慈愛深いキリストが珍しく「狂戦士モード」に

 キャンバスから、登場人物の「怒り」がひしひしと伝わってくる名画もある。ギリシャの画家、エル・グレコ(1541~1614年)による『神殿から商人を追い払 うキリスト』は、本書いわく「狂戦士モード」のキリストを描いた作品だ。

つい人に話したくなる名画の雑学

 キリストが激怒したのは「父なる神を祭る神殿」を「悪徳な両替商や捧げものの売り子」が占拠したためだ。周囲の「商人」を前に「革製の鞭」を手にして暴れ回る光景を「普段優しい人は怒らせると怖いという典型例」だと言う、著者の“ツッコミ”も冴える。

 なお、この1枚を描いたエル・グレコは信心深く、作品の「8割以上」が「宗教画」だった。
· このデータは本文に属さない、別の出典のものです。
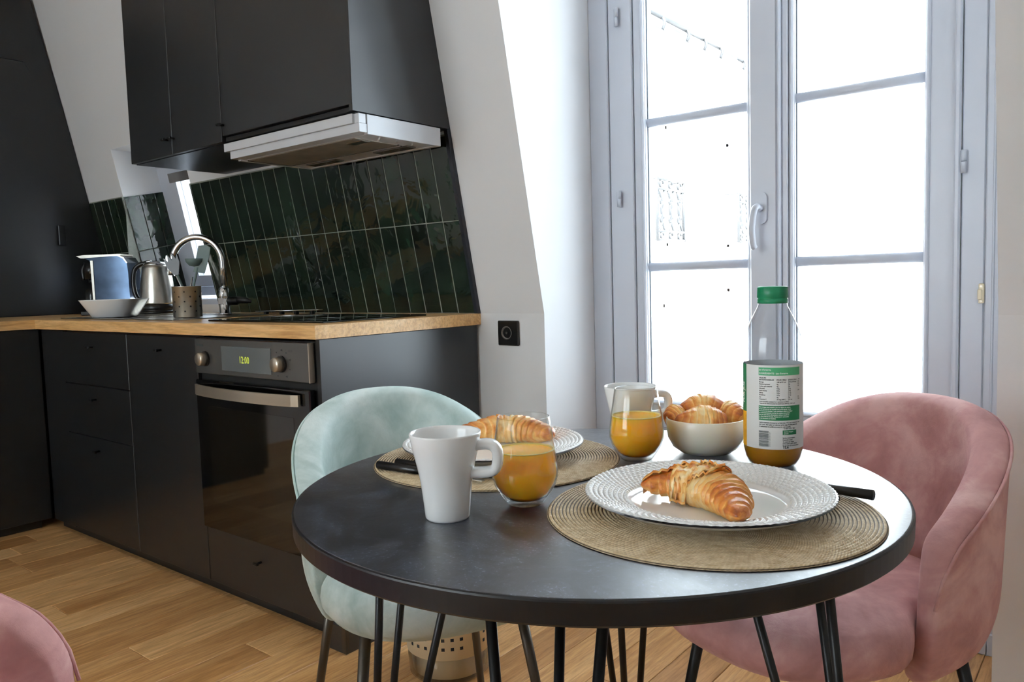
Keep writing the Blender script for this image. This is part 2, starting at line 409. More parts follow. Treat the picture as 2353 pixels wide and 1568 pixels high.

ギリシャ出身で本名は「ドミニコス・テオトコプロス」だったが、他国では発音しづらかったのか「あのギリシャ人」を意味する通称「エル・グレコ」を使っていたという。

 タイトルのとおり、つい人に話したくなってしまう名画にまつわる雑学の数々。いざ読むと、キャンバス上の登場人物だけではなく、名画を生んだ画家にもドラマがあると気が付く。本書を片手に、美術館へ足を運んでみるのも一興だ。